One thing above all accounted for Ford’s competitive edge: the moving assembly line. The process was perfected bit by bit between 1906 and 1914, not so much as a progressive, systematic plan, but more as a series of desperate expedients to try to keep up with demand. The basic idea of the assembly line—or “progressive assembling,” as it was at first known—came from the movement of animal carcasses through the slaughterhouses of Chicago, which, as has often been noted, was actually a kind of “disassembly line.” Other companies used assembly-line techniques—it was how Westinghouse made air brakes—but no other manufacturer embraced the system as comprehensively and obsessively as Ford. Workers in Ford plants were not permitted to talk, hum, whistle, sit, lean, pause for reflection, or otherwise behave in a nonrobotic fashion while working, and were given just one thirty-minute break per shift in which to go to the lavatory, have lunch, or attend to any other personal needs. Everything was arranged for the benefit of the production line.

Henry Ford was always happy to take credit for the invention of the assembly-line process, but it seems he may have been generous to himself. “Henry Ford had no ideas on mass production,” Ford’s colleague Charles Sorensen once recalled. “Far from it; he just grew into it like the rest of us.”

Thanks to the slickness of operations, the time it took to produce a Ford car fell from twelve hours in 1908 (which was already good going) to just one and a half hours after 1913, when the company’s Highland Park factory opened. At the peak of production, a new car, truck, or tractor rolled off a Ford assembly line somewhere in America every ten seconds. By 1913, the company had sales of nearly $100 million and profits of $27 million. With the greater efficiencies, car prices fell, too—from $850 in 1908, to $500 in 1913, and down to $390 in 1914, before finally settling at an almost preposterously reasonable $260 by 1927.

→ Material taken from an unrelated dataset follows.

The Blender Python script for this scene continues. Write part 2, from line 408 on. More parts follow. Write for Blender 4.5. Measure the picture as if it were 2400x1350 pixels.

In 1914, Ford not only introduced the eight-hour day and the forty-hour week but also doubled average salaries to $5 a day in what is often presented as an act of revolutionary magnanimity. In fact, the wage increase was necessitated by the costly waste of high employee turnover—a breathtaking 370 percent in 1913. At the same time, Ford established its notorious Sociological Department, employing some two hundred investigators who were empowered to look into every aspect of employees’ private lives—their diet, hygiene, religion, personal finances, recreational habits, and morals. Ford’s workforce was full of immigrants—in some periods as many as two-thirds of his employees were from abroad—and Ford genuinely wished to help them live healthier, more satisfying lives, so his sociological meddling was by no means entirely a bad thing. However, there was almost nothing Henry Ford did that didn’t have some bad in it somewhere, and the Sociological Department certainly had a totalitarian tinge. Ford employees could be ordered to clean their houses, tidy their yards, sleep in American-style beds, increase their savings, modify their sexual behavior, and otherwise abandon any practice that a Ford inspector deemed “derogatory to good physical manhood or moral character.” Foreign-born workers who wished to advance within the company were required to take citizenship and language classes.